ECLI:NL:CRVB:2019:1709
Centrale Raad van Beroep
- Hoger beroep
- Rechtspraak.nl
Intrekking nabestaandenuitkering wegens onvoldoende arbeidsongeschiktheid
In deze zaak heeft de Centrale Raad van Beroep op 16 mei 2019 uitspraak gedaan in hoger beroep over de intrekking van de nabestaandenuitkering van appellante door de Sociale verzekeringsbank (Svb). Appellante ontving deze uitkering op basis van de Algemene nabestaandenwet (ANW) omdat zij voor meer dan 45% arbeidsongeschikt werd geacht. De Svb heeft echter, na een herkeuring door het Uitvoeringsinstituut werknemersverzekeringen (Uwv), besloten om appellante per 1 februari 2017 niet langer als arbeidsongeschikt te beschouwen, omdat zij minder dan 45% arbeidsongeschikt zou zijn. Dit besluit werd door de rechtbank Den Haag in een eerdere uitspraak bevestigd.

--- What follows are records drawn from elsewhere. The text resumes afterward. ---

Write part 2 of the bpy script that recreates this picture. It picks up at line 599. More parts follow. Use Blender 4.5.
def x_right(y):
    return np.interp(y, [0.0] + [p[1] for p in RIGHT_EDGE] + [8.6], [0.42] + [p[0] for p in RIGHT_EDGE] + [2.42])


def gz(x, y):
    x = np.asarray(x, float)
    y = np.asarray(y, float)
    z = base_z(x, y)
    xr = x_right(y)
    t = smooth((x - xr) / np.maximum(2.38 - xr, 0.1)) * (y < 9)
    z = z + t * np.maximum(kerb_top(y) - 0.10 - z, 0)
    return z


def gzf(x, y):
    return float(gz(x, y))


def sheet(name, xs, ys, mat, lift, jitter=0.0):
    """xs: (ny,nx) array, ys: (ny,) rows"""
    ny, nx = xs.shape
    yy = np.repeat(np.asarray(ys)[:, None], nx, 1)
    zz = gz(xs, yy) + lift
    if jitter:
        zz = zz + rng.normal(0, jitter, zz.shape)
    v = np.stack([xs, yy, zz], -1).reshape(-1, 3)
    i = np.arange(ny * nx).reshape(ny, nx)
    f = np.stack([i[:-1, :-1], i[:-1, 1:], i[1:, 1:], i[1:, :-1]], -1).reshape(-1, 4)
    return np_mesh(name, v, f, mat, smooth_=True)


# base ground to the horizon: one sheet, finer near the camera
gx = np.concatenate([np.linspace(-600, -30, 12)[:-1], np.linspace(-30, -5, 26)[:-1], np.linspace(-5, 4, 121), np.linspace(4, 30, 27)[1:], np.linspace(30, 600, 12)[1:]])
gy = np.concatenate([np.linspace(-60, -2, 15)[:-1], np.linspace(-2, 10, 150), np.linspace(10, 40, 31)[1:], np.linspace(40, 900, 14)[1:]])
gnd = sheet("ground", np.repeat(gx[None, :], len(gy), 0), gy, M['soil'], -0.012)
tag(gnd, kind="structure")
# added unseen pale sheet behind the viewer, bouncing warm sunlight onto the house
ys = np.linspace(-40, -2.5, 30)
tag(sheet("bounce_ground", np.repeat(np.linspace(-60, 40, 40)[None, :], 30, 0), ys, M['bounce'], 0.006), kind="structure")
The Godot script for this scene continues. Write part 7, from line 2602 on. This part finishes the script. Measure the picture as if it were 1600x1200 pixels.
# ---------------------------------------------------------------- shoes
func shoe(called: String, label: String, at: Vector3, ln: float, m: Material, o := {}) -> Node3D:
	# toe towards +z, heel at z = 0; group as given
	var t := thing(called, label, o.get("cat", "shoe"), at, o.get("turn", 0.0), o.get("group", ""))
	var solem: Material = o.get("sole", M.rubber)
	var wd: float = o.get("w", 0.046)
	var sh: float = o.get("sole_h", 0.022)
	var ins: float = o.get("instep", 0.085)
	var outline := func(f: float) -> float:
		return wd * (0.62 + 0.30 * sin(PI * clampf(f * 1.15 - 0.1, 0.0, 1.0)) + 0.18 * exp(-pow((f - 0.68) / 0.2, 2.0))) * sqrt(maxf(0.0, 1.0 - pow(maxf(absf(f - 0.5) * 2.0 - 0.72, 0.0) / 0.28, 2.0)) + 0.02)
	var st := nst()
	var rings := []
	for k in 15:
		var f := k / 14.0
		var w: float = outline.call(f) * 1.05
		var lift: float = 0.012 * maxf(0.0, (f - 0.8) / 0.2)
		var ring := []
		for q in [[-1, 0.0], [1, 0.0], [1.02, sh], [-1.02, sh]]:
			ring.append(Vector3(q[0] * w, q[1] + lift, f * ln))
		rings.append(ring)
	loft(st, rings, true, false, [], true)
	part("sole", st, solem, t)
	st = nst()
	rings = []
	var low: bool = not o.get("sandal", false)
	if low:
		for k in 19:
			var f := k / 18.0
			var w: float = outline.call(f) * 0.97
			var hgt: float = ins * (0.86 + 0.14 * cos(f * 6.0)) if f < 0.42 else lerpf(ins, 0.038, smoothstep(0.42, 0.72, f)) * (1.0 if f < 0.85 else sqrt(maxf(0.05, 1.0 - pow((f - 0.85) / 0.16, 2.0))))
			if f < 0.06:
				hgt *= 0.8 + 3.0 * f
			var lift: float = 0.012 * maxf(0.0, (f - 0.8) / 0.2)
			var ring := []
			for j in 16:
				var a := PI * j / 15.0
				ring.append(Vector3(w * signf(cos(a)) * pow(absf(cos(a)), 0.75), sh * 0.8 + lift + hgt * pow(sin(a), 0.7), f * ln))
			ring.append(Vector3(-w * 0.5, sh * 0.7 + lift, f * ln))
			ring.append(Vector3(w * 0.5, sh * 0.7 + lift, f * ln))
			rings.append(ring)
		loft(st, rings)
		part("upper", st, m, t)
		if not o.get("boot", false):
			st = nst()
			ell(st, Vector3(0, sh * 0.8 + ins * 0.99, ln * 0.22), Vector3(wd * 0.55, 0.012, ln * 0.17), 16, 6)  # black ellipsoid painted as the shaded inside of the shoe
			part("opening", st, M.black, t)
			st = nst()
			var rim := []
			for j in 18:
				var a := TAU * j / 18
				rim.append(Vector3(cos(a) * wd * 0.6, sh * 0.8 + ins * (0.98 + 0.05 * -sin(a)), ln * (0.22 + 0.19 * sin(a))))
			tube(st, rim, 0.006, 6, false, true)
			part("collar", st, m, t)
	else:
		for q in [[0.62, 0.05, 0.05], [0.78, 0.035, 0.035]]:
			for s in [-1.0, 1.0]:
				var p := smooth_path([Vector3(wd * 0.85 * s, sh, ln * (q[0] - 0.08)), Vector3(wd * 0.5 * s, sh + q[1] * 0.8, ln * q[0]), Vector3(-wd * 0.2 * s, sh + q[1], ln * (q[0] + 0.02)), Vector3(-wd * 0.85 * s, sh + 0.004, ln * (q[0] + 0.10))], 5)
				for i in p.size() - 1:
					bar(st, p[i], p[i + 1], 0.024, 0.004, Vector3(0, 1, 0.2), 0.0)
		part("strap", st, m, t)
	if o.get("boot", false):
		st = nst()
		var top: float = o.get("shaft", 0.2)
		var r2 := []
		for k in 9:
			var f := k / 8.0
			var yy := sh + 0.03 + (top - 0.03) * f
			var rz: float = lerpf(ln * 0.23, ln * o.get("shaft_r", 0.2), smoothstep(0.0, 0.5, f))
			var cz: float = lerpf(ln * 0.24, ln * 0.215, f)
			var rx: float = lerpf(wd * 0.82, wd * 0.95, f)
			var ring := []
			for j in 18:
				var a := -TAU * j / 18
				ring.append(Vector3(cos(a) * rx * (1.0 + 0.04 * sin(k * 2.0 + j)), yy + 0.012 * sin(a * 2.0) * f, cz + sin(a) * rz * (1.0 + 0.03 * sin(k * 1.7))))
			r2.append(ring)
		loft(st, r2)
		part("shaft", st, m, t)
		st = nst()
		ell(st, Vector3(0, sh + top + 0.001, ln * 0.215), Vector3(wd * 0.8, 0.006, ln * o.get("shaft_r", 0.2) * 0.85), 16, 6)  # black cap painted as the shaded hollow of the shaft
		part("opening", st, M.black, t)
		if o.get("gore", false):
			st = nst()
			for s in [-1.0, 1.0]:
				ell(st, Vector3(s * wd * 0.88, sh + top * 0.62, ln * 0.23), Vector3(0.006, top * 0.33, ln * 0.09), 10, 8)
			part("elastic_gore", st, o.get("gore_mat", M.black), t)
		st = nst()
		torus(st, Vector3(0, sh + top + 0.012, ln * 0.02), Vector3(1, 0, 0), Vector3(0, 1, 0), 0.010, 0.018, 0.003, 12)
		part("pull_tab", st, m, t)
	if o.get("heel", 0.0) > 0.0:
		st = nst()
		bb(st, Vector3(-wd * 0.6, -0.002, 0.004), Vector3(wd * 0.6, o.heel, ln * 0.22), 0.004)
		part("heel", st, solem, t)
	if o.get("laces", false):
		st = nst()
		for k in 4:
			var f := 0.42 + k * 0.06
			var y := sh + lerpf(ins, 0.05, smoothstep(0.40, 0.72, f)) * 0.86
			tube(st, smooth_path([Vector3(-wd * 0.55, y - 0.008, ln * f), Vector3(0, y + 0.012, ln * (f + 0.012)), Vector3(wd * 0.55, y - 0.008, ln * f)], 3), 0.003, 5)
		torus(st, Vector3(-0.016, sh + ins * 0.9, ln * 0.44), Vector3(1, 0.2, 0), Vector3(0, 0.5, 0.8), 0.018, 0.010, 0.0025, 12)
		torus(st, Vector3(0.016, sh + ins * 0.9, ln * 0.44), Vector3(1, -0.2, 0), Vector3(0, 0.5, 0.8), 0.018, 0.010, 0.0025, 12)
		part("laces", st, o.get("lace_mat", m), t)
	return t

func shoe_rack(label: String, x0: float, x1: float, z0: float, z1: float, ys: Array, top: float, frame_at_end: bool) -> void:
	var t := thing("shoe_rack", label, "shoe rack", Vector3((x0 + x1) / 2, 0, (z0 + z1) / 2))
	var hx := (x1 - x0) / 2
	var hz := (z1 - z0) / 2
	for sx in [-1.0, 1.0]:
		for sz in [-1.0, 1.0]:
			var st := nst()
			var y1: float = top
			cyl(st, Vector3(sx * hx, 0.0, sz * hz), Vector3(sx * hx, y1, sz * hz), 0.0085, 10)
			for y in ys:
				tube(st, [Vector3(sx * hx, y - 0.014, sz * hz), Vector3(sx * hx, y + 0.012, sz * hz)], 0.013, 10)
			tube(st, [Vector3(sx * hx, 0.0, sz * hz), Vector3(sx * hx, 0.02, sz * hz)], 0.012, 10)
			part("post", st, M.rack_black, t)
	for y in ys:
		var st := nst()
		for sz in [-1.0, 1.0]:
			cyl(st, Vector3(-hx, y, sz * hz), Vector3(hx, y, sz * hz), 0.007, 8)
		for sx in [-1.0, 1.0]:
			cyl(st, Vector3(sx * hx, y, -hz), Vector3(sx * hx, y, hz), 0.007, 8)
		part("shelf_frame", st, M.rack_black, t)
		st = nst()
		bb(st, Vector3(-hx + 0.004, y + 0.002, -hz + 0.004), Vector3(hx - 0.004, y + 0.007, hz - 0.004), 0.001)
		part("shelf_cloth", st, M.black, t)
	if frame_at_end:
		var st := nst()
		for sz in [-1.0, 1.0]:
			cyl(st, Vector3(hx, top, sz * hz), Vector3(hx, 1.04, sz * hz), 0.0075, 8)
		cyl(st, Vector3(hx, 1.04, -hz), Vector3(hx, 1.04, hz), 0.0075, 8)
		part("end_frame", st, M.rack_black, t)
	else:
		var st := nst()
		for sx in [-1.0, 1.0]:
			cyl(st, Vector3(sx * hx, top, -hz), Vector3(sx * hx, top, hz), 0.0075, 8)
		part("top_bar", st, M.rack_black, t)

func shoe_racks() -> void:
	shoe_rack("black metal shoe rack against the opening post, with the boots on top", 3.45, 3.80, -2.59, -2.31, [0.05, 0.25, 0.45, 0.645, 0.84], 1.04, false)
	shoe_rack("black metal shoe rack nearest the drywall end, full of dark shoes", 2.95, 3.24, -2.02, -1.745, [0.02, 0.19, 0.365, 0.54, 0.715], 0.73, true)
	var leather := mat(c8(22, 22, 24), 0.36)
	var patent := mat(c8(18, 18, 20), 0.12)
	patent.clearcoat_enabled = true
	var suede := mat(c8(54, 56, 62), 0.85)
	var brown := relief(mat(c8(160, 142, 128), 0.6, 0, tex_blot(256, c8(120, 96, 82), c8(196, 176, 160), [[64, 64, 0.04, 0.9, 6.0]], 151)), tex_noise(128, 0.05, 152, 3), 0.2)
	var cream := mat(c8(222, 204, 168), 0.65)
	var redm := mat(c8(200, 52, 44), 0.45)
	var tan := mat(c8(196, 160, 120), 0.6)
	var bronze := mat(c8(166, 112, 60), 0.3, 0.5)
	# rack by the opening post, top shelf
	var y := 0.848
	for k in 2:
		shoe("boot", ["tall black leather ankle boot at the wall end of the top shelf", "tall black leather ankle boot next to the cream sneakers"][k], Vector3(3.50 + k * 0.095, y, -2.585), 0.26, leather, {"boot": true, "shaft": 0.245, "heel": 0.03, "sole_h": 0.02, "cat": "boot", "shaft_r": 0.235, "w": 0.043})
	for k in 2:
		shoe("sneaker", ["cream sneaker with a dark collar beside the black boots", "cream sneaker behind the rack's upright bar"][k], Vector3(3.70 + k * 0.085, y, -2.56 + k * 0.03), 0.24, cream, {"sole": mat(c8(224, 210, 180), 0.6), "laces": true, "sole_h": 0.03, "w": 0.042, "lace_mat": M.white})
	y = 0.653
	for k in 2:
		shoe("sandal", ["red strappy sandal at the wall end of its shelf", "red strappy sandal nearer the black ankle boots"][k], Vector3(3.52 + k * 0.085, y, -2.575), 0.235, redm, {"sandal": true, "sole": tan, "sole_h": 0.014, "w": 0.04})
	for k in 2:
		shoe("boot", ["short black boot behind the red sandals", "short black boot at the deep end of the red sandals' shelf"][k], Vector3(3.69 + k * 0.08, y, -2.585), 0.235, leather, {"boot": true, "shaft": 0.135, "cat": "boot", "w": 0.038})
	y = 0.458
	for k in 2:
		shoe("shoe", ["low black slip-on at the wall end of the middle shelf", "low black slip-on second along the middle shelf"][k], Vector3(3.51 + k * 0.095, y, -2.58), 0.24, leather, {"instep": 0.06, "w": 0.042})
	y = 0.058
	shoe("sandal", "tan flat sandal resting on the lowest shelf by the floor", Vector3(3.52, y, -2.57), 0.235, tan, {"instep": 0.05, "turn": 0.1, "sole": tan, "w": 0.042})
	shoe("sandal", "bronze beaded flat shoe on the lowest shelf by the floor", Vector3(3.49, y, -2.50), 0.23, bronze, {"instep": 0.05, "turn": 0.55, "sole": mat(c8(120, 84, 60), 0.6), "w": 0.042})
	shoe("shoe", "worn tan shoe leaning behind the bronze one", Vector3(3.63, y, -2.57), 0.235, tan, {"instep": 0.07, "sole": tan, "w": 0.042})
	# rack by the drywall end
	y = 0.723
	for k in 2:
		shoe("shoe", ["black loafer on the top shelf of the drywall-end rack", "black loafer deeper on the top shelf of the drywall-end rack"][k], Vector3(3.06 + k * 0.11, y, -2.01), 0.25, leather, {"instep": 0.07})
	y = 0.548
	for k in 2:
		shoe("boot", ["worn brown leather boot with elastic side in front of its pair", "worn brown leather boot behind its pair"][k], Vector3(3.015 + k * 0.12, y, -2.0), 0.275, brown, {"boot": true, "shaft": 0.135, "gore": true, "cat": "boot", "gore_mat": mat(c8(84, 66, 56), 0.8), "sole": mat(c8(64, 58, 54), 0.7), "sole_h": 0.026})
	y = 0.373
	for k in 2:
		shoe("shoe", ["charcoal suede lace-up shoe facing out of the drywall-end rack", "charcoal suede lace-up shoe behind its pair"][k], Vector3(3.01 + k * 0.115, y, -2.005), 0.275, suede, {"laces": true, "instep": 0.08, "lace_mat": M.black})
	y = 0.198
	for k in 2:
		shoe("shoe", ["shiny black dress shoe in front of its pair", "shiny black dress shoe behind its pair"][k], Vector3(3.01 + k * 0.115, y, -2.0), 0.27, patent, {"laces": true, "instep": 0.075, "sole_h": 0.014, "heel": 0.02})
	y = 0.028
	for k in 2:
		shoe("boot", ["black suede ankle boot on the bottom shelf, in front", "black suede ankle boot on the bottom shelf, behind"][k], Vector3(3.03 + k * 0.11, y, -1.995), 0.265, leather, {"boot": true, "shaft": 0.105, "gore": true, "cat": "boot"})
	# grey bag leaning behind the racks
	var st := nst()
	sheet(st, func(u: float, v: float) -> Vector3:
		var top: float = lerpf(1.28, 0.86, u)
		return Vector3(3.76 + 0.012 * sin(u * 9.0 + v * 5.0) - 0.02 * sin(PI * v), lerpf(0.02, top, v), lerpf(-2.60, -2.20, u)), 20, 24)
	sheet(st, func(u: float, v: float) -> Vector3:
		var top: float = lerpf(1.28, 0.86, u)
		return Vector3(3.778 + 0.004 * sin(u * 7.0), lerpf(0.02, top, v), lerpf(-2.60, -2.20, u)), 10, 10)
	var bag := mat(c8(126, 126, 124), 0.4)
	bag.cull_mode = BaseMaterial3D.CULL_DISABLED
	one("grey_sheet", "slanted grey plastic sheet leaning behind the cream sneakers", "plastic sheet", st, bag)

De Centrale Raad van Beroep heeft in zijn overwegingen vastgesteld dat de Svb voldoende medische grondslag had voor de intrekking van de uitkering. De Raad oordeelde dat de verzekeringsarts van het Uwv de medische gegevens van appellante zorgvuldig had beoordeeld en dat er geen aanleiding was om te twijfelen aan de geschiktheid van de geselecteerde functies. Appellante had in hoger beroep aangevoerd dat haar beperkingen waren onderschat en dat er onvolledige informatie was gebruikt, maar de Raad oordeelde dat de verzekeringsarts in beginsel mag afgaan op zijn eigen oordeel en dat er geen noodzaak was voor aanvullend onderzoek bij de huisarts.
De Raad concludeerde dat de rechtbank terecht had geoordeeld dat de Svb de nabestaandenuitkering van appellante terecht had ingetrokken, omdat zij met ingang van 1 februari 2017 minder dan 45% arbeidsongeschikt was. De uitspraak van de rechtbank werd bevestigd, en er werd geen proceskostenveroordeling opgelegd.